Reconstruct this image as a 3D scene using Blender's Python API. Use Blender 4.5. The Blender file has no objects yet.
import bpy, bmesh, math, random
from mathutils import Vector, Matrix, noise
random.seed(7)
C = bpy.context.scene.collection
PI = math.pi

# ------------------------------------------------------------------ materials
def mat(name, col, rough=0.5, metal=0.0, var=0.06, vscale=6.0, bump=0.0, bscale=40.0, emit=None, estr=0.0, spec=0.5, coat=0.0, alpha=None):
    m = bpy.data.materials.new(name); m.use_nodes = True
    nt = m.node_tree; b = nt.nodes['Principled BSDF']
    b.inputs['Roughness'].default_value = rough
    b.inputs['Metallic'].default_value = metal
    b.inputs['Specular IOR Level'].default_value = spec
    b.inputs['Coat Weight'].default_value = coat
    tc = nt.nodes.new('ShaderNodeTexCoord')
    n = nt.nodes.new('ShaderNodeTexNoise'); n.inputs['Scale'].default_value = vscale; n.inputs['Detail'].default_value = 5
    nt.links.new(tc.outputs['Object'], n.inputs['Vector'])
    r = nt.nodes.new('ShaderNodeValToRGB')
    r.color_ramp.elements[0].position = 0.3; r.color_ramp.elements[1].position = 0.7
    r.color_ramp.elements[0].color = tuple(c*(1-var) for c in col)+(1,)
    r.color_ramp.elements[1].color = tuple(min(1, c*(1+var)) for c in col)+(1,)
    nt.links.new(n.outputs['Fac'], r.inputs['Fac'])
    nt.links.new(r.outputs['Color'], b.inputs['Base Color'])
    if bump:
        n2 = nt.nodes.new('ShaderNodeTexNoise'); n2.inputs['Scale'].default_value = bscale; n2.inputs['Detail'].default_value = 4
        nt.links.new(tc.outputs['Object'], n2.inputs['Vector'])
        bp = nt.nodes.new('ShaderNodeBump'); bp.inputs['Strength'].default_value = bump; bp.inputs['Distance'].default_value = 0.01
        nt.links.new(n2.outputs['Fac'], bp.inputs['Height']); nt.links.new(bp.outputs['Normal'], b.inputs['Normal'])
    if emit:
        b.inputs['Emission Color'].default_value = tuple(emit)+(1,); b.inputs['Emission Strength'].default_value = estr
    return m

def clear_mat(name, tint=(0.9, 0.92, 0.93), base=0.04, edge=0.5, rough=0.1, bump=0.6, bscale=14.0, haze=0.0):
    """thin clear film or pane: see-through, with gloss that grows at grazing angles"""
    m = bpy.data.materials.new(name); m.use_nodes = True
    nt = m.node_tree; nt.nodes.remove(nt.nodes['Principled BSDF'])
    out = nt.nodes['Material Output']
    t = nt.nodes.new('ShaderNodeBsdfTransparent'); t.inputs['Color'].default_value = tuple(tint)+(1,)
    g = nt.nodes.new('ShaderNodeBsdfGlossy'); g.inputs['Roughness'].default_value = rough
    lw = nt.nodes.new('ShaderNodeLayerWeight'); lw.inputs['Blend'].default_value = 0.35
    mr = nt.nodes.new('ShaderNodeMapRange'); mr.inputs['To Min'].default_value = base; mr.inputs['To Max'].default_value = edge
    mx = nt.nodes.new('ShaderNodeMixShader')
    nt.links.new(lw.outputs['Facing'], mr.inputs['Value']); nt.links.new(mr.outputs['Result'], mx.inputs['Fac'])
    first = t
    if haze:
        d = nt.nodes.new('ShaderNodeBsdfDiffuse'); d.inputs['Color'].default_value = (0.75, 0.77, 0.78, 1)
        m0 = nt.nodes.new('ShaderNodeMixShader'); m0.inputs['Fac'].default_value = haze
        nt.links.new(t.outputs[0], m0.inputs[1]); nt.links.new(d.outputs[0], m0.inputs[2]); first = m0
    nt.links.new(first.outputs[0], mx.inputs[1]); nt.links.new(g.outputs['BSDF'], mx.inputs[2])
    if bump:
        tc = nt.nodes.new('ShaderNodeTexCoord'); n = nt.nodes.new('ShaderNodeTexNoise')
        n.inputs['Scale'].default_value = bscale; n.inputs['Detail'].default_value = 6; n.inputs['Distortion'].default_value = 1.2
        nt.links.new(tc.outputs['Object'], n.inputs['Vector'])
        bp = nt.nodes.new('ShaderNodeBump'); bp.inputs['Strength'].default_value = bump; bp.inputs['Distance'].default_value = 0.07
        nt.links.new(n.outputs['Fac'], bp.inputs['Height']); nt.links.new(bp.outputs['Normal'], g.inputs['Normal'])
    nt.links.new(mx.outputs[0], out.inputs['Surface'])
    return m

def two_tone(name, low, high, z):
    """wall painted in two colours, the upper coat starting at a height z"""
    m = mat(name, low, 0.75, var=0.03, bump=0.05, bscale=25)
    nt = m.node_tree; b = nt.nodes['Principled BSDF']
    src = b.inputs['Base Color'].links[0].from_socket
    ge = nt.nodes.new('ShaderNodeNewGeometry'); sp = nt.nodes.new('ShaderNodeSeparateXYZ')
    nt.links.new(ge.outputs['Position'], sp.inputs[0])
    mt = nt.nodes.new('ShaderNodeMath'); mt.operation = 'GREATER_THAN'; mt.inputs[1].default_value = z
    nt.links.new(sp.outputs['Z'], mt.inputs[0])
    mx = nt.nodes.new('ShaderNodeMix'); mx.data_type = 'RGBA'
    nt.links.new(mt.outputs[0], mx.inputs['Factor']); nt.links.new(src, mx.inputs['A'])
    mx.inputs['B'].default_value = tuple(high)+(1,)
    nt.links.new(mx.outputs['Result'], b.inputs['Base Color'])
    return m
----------
WRITTEN REQUEST:
Please reproduce every line of the material word for word.

OUTPUT:
Reconstruct this image as a 3D scene using Blender's Python API. Use Blender 4.5. The Blender file has no objects yet.
import bpy, bmesh, math, random
from mathutils import Vector, Matrix, noise
random.seed(7)
C = bpy.context.scene.collection
PI = math.pi

# ------------------------------------------------------------------ materials
def mat(name, col, rough=0.5, metal=0.0, var=0.06, vscale=6.0, bump=0.0, bscale=40.0, emit=None, estr=0.0, spec=0.5, coat=0.0, alpha=None):
    m = bpy.data.materials.new(name); m.use_nodes = True
    nt = m.node_tree; b = nt.nodes['Principled BSDF']
    b.inputs['Roughness'].default_value = rough
    b.inputs['Metallic'].default_value = metal
    b.inputs['Specular IOR Level'].default_value = spec
    b.inputs['Coat Weight'].default_value = coat
    tc = nt.nodes.new('ShaderNodeTexCoord')
    n = nt.nodes.new('ShaderNodeTexNoise'); n.inputs['Scale'].default_value = vscale; n.inputs['Detail'].default_value = 5
    nt.links.new(tc.outputs['Object'], n.inputs['Vector'])
    r = nt.nodes.new('ShaderNodeValToRGB')
    r.color_ramp.elements[0].position = 0.3; r.color_ramp.elements[1].position = 0.7
    r.color_ramp.elements[0].color = tuple(c*(1-var) for c in col)+(1,)
    r.color_ramp.elements[1].color = tuple(min(1, c*(1+var)) for c in col)+(1,)
    nt.links.new(n.outputs['Fac'], r.inputs['Fac'])
    nt.links.new(r.outputs['Color'], b.inputs['Base Color'])
    if bump:
        n2 = nt.nodes.new('ShaderNodeTexNoise'); n2.inputs['Scale'].default_value = bscale; n2.inputs['Detail'].default_value = 4
        nt.links.new(tc.outputs['Object'], n2.inputs['Vector'])
        bp = nt.nodes.new('ShaderNodeBump'); bp.inputs['Strength'].default_value = bump; bp.inputs['Distance'].default_value = 0.01
        nt.links.new(n2.outputs['Fac'], bp.inputs['Height']); nt.links.new(bp.outputs['Normal'], b.inputs['Normal'])
    if emit:
        b.inputs['Emission Color'].default_value = tuple(emit)+(1,); b.inputs['Emission Strength'].default_value = estr
    return m

def clear_mat(name, tint=(0.9, 0.92, 0.93), base=0.04, edge=0.5, rough=0.1, bump=0.6, bscale=14.0, haze=0.0):
    """thin clear film or pane: see-through, with gloss that grows at grazing angles"""
    m = bpy.data.materials.new(name); m.use_nodes = True
    nt = m.node_tree; nt.nodes.remove(nt.nodes['Principled BSDF'])
    out = nt.nodes['Material Output']
    t = nt.nodes.new('ShaderNodeBsdfTransparent'); t.inputs['Color'].default_value = tuple(tint)+(1,)
    g = nt.nodes.new('ShaderNodeBsdfGlossy'); g.inputs['Roughness'].default_value = rough
    lw = nt.nodes.new('ShaderNodeLayerWeight'); lw.inputs['Blend'].default_value = 0.35
    mr = nt.nodes.new('ShaderNodeMapRange'); mr.inputs['To Min'].default_value = base; mr.inputs['To Max'].default_value = edge
    mx = nt.nodes.new('ShaderNodeMixShader')
    nt.links.new(lw.outputs['Facing'], mr.inputs['Value']); nt.links.new(mr.outputs['Result'], mx.inputs['Fac'])
    first = t
    if haze:
        d = nt.nodes.new('ShaderNodeBsdfDiffuse'); d.inputs['Color'].default_value = (0.75, 0.77, 0.78, 1)
        m0 = nt.nodes.new('ShaderNodeMixShader'); m0.inputs['Fac'].default_value = haze
        nt.links.new(t.outputs[0], m0.inputs[1]); nt.links.new(d.outputs[0], m0.inputs[2]); first = m0
    nt.links.new(first.outputs[0], mx.inputs[1]); nt.links.new(g.outputs['BSDF'], mx.inputs[2])
    if bump:
        tc = nt.nodes.new('ShaderNodeTexCoord'); n = nt.nodes.new('ShaderNodeTexNoise')
        n.inputs['Scale'].default_value = bscale; n.inputs['Detail'].default_value = 6; n.inputs['Distortion'].default_value = 1.2
        nt.links.new(tc.outputs['Object'], n.inputs['Vector'])
        bp = nt.nodes.new('ShaderNodeBump'); bp.inputs['Strength'].default_value = bump; bp.inputs['Distance'].default_value = 0.07
        nt.links.new(n.outputs['Fac'], bp.inputs['Height']); nt.links.new(bp.outputs['Normal'], g.inputs['Normal'])
    nt.links.new(mx.outputs[0], out.inputs['Surface'])
    return m

def two_tone(name, low, high, z):
    """wall painted in two colours, the upper coat starting at a height z"""
    m = mat(name, low, 0.75, var=0.03, bump=0.05, bscale=25)
    nt = m.node_tree; b = nt.nodes['Principled BSDF']
    src = b.inputs['Base Color'].links[0].from_socket
    ge = nt.nodes.new('ShaderNodeNewGeometry'); sp = nt.nodes.new('ShaderNodeSeparateXYZ')
    nt.links.new(ge.outputs['Position'], sp.inputs[0])
    mt = nt.nodes.new('ShaderNodeMath'); mt.operation = 'GREATER_THAN'; mt.inputs[1].default_value = z
    nt.links.new(sp.outputs['Z'], mt.inputs[0])
    mx = nt.nodes.new('ShaderNodeMix'); mx.data_type = 'RGBA'
    nt.links.new(mt.outputs[0], mx.inputs['Factor']); nt.links.new(src, mx.inputs['A'])
    mx.inputs['B'].default_value = tuple(high)+(1,)
    nt.links.new(mx.outputs['Result'], b.inputs['Base Color'])
    return m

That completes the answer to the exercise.